Un curieux sourire
TU AS BIEN FAIT DE VENIR, PAUL
de Louis Calaferte, Cie Les Mistons.
Le spectateur, sans ménagement, est introduit dans l’intimité désolante d’un pauvre homme. La première scène exhibe sa dépression masquée, caractérisée scéniquement par le désordre et la tenue débraillée, la paresse ; la cause se révèle bientôt : le lien distendu avec l’enfant. Le père s’est résigné. Prisonnier d’un corps sans désir, d’un appartement exigu, de la pauvreté, il ne lui reste qu’à dormir. L’espoir est venu fugacement d’un petit garçon voisin qui l’a adopté.

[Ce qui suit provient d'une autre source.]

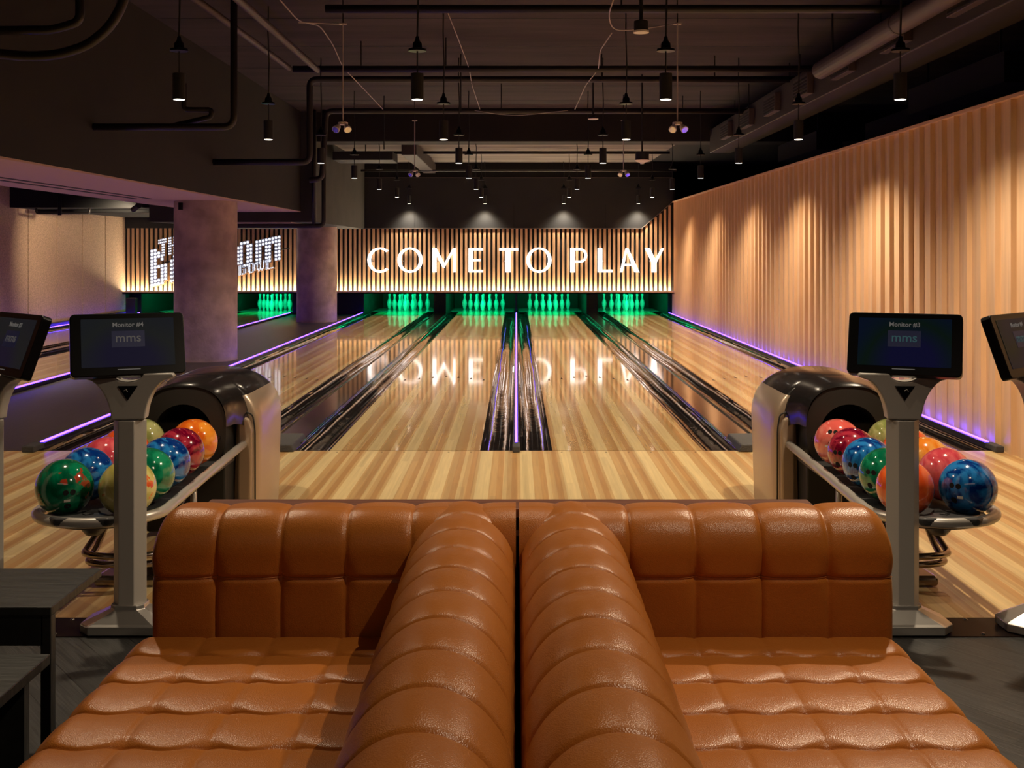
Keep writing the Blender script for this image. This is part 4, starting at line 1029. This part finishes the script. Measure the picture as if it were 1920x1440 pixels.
# thin rods hanging from the slab
for i, (px, y, pz) in enumerate(((677, 12.2, 130), (836, 12.0, 130), (864, 13, 210), (1128, 13, 150), (1165, 9, 20), (1340, 13.1, 150), (1404, 15.3, 205), (940, 15.3, 205), (1280, 16.5, 205), (720, 16.5, 280), (1500, 13.0, 150), (1230, 18.2, 265))):
    x = (px-968)*y/F; z0 = H+(470-pz)*y/F
    o = MB().tube([(x, y, min(z0, 3.45)), (x, y, Z_SLAB)], .008, 6).build('hanger_rod', M_BLACK)
    tag(o, 'thin black hanger rod ' + ('on the second cross pipe, leftmost of its rods', 'on the second cross pipe, right of the centre left pendant', 'above the third cross pipe, left of the middle', 'on the pipe rising from the beam, right of middle',
        'on the nearest cross pipe, left of the round black drum', 'on the pipe rising from the beam, second from right', 'on the third cross pipe, its rightmost rod', 'on the third cross pipe, in the middle of the picture',
        'right of the near right emergency lamp', 'left of the far left emergency lamp', 'on the pipe rising from the beam, beside the air duct', 'before the crossbeam, above the domed drum')[i], 'hanger rod', 'slab hanger rods')
# pale cables
def cable(pp, y0, y1, label, r=.005):
    n = len(pp); pts = []
    for i, (px, py) in enumerate(pp):
        y = y0+(y1-y0)*i/(n-1); pts.append(((px-968)*y/F, y, min(H-(py-470)*y/F, Z_SLAB-.008)))
    o = MB().tube(bend(pts, .25, 4), r, 6).build('cable', M_CABLE, smooth=True); tag(o, label, 'cable', 'loose pale cables')
cable([(525, 0), (560, 40), (600, 48), (625, 85), (642, 125), (680, 165), (718, 205)], 8.2, 14, 'pale cable wandering down from the upper left of the slab')
cable([(560, 42), (640, 45)], 8.9, 10, 'short pale cable running to the near left emergency lamp')
cable([(1150, 0), (1140, 30), (1150, 58), (1200, 55), (1268, 44)], 8.2, 10.1, 'pale cable joining the near drum and the right emergency lamp')
cable([(1147, 62), (1125, 95), (1122, 130), (1098, 160), (1078, 205)], 8.9, 15, 'pale cable running away from the near drum')
cable([(890, 207), (930, 214), (970, 217), (1010, 213), (1065, 207)], 15.36, 15.36, 'pale cable sagging across the middle of the ceiling', .004)
cable([(840, 25), (860, 75), (880, 130), (885, 160), (900, 205)], 9, 15, 'thin pale cable left of the middle of the slab', .004)

# unseen dim fill light added above and behind the camera
area('fill_light', (0, -1.6, 3.3), (math.radians(25), 0, 0), 5, .6, 9, (1, .66, .5))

Quand vient Paul, il lui faut cacher sa joie et ne pas se laisser aller à espérer. Ne pas le retenir pesamment, l’apprivoiser avec d’infinies précautions. Surtout ne pas se plaindre. Parler de faits anodins. Son sourire ambivalent nous bouleverse : effort pour paraître content, sagesse bouddhique, ironie douce, timidité ? Que cache-t-il, ce sourire ?
Paul et lui, qui n’est jamais nommé, entament un dialogue entrecoupé de silences. Les paroles ne disent rien, il nous faut interpréter les vides du discours, les sous-entendus, les gestes, les regards.
La tension dramatique vient paradoxalement du fait que le spectateur ne peut pas imaginer que le fil du dialogue reste aussi banal. Il attend donc la rupture, la « catastrophe » au sens théâtral. « Elle m’a quitté » tombe sans nécessité apparente, après une heure, d’un profil figé, et n’arrête pas le mouvement du père dont on sent pourtant le souffle coupé. On comprend que Paul est venu pour dire cela. Les faits insolites de sa venue prennent sens, tout le dialogue s’éclaire à rebours, c’était un lent travail d’approche, une progression feutrée environnée de dangers.
Ces dangers de la rupture sont matérialisés par les signes cosmiques : nuit+chaleur pesante+ orage (on pense au début de Rhinocéros), et les signes humains (femme frigide et dominatrice, incendie, arbres et maison détruits aux alentours, rêve brisé ). Le monde autour est rejeté, vécu comme hostile, tant que l’essentiel (l’amour) manque. L’espoir se réfugie dans le paradis perdu de l’enfance à travers l’évocation de la mère nourricière qui fait naître la nouvelle relation : le fils redonne symboliquement à son père sa place de père. Le geste final, retenu, entre la caresse et la bourrade, signe théâtralement ces retrouvailles. Mais quel est l’avenir de ce foyer reconstitué autour de ce couple fusionnel père/fils?
Nous avons aimé ce texte subtil et sensible, ces personnages fragiles interprétés sans aucun effet théâtral démonstratif. Une épure dont la simplicité n’est qu’apparence et qui résulte d’un travail approfondi et constant. Le décor minimaliste centre l’attention sur le jeu des comédiens, les objets qui « parlent ». La pièce a été jouée dans les lieux les plus divers en particulier en appartements privés. À Coye, les comédiens ont été sensibles à la qualité d’écoute du public qui leur a permis de donner le meilleur de leur art.